Mientras iba triunfante a ver y a dar gracias al buen padre Eliseo, al entrar en el Carmelo, encontré al padre Domingo, teólogo riguroso y ordinariamente poco cortés, se sorprendió, y me felicitó sinceramente y, emocionado, fue él mismo a buscar al Rvdo. padre General, llamándolo en voz alta, para que viniese a compartir la alegría del suceso. También el buen padre José, otro dignatario del Carmelo, me manifestó su sincera satisfacción y me dijo: “Quiero dar gracias a Dios, celebrando siete veces el Santo Sacrificio por esta Obra”. Y me regaló un rosario, diciéndome: “He aquí su primer rosario como Supe­riora General”.

El Vicario General de Coutances, que al principio me había recomendado oficiosamente, había escrito para que detuvieran todas mis gestiones. Mucha gente, sabiendo lo difícil que es iniciar y sobre todo llevar a cabo estos asuntos, se maravillaron y se alegraron. Volví a ver al cardenal Vicario y le dije: “Eminencia, sus oraciones han sido escuchadas”. Ante aquel acto del Pontífice él se levantó con estupor y respeto.

“¿Quién le ha dictado esta súplica? –preguntó–. Este Rescripto le concede todo cuanto es posible conceder a una mujer. Con él se aprueba un Instituto con Superiora General, con facultad reservada a los ordinarios, sin depender de otra congregación ya existente. No creo que haya muchas comunidades con tantos privilegios concedidos por el Sumo Pontífice y escritos por la mano de Pío IX. No creo que haya ningún obispo que rechace estos privilegios. No deje nunca –dijo– el Breve en ninguna Curia: es el tesoro de su Congregación”.
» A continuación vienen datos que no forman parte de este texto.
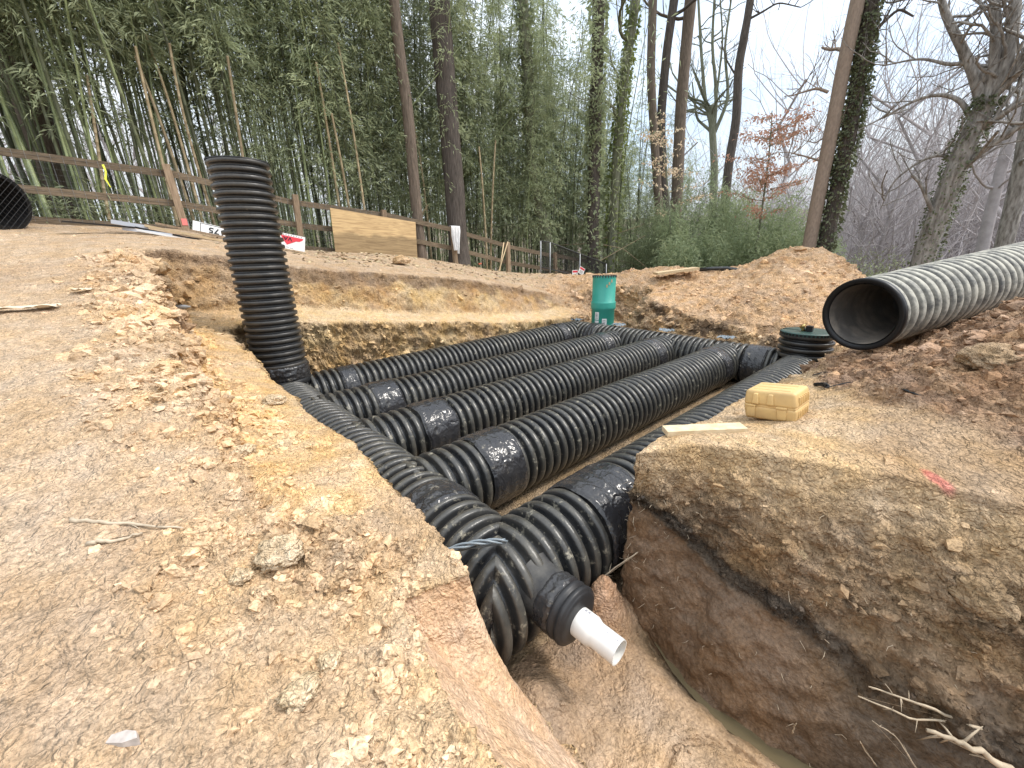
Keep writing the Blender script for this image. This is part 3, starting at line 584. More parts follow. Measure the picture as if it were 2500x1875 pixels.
for i, y in enumerate(PY):
    zf = ZA+(.06 if i == 0 else -.03 if i == 1 else 0); c = (HX0, y, ZA); e = (HX1, y, zf)
    p = thing('drain_pipe', (HX0+.5, y, ZA-R0), pl[i], 'pipe', GP); pipes.append(p)
    a, b = list(c), list(e); cuts = None
    if i == 0:
        a[0] = HX0-R0-.02; b[0] = HX1+R0+.02; cuts = [((HX0, y, 0), (-SQ, -SQ, 0)), ((HX1, y, 0), (SQ, -SQ, 0))]
    if i == 4:
        a[0] = HX0-R0-.02; b[0] = HX1+R0+.02; cuts = [((HX0, y, 0), (-SQ, SQ, 0)), ((HX1, y, 0), (SQ, SQ, 0))]
    V, F = corr(a, b, start=.03*i if i < 4 else 0, seed=i)
    tubepart('corrugated_tube', V, F, M_PLAST, p, cuts)
    t = tape_near[i]; tape((t[0], y, ZA), (t[1], y, ZA), seed=i, parent=p, crinkle=.0035)
    t = tape_far[i]
    if t: tape((t[0], y, zf), (t[1], y, zf), seed=i+10, parent=p, crinkle=.003)
# headers
h = thing('header_pipe', (HX0, 4, ZA-R0), 'near black corrugated header pipe along the left ledge joining all parallel pipes', 'pipe', 'header pipes closing the two ends of the pipe grid')
V, F = corr((HX0, PY[4]-R0-.02, ZA), (HX0, PY[0]+R0+.02, ZA), start=.0, seed=21)
tubepart('corrugated_tube', V, F, M_PLAST, h, [((HX0, PY[4], 0), (SQ, -SQ, 0)), ((HX0, PY[0], 0), (SQ, SQ, 0))])
tape((HX0, 2.13, ZA), (HX0, 2.42, ZA), seed=31, parent=h, crinkle=.0035)
hf = thing('header_pipe', (HX1, 4, ZA-R0), 'far black corrugated header pipe in front of the green riser', 'pipe', 'header pipes closing the two ends of the pipe grid')
V, F = corr((HX1, PY[4]-R0-.02, ZA), (HX1, PY[0]+R0+.02, ZA+.05), start=.0, seed=22)
tubepart('corrugated_tube', V, F, M_PLAST, hf, [((HX1, PY[4], 0), (-SQ, -SQ, 0)), ((HX1, PY[0], 0), (-SQ, SQ, 0))])
tape((HX1, 2.05, ZA), (HX1, 2.42, ZA), seed=33, parent=hf, crinkle=.0035)
tape((HX1, 5.62, ZA+.04), (HX1, 5.92, ZA+.04), seed=34, parent=hf, crinkle=.003)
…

El cardenal Villecourt, como todas las personas citadas anteriormente, reconoció esta vía como providencial; luego, con una firmeza y una convicción cuyo recuerdo aún me conmueve, añadió: “Recuerde, querida hija, que si usted, si yo, o cualquier otra persona, llamada a trabajar en esta obra se considerara un miserable gusano de tierra, se verá anonadada. Dios sólo la quiere y puede hacerla realidad. El cardenal Barnabo tomó la obra bajo su protección. “Nosotros la favoreceremos en todo lugar” –me dijo Su Eminencia–, el cual, como un verdadero padre, tuvo la bondad de recibirme y de discernir las ideas que había tenido sobre esta obra. Me animó a iniciarla en Roma. Respondí: “aquí no tengo ningún medio, mientras en Francia ya tengo un pequeño santuario y algunas amigas que me esperan para trabajar conmigo”.

“Bien, dijo, conseguiremos del Santo Padre un edificio para esto”. El padre Villefort, después de haber leído el Breve del Santo Padre, me dijo: “Cuando Su Santidad habla, y especialmente cuando escribe, está muy inspirado. Esta aprobación es extraordinaria y es necesario comenzar el trabajo. Siembre este granito, que se transformará en un gran árbol, en la tierra preparada desde hace tiempo; más tarde usted trasplantará un ramito a Roma y quizá más lejos”.

Él no quería que la Obra se iniciase en Roma porque Italia estaba muy agitada por movimientos revolucionarios. Sin embargo, yo la habría comenzado, pero la malaria que me había atacado de nuevo me obligó a volver a Francia. Pero siento siempre vivo en mí el deseo de fundarla en Roma para depender directamente del Santo Padre.

También fui presentada al cardenal Clarelli, prefecto de la Congregación de los Clérigos y los Regulares. Me dijeron que el estudio de la situación, si bien muy temido, era indispensable para poner en regla todas las gestiones. Él estudió con seriedad aquel documento, quizá el único entre los que ordinariamente acostumbraba autentificar. Me lo devolvió diciendo: “Con este Rescripto, el Sumo Pontífice concede todos los favores pedidos. Las obispos son libres de acogerla en sus diócesis, pero no pueden impedirle que vaya a otro lugar. Su Santidad no fuerza su voluntad ni su juicio, pero ellos no tienen nada que decir sobre el Breve, no pueden modificar absolutamente vuestras Constituciones. ¡Es providencial! Hace dos años que Su Santidad no aprueba ninguna institución nueva y ahora remite la vuestra a la prudencia del ordinario, en cualquier lugar, siempre y con autorización. Si los obispos aceptan están dispensados de los trámites requeridos para obtener estos mismos privilegios. Adelante, pues, dijo Su Eminencia con mucha alegría, y nosotros, cuando llegue el momento, daremos nuestra aprobación”.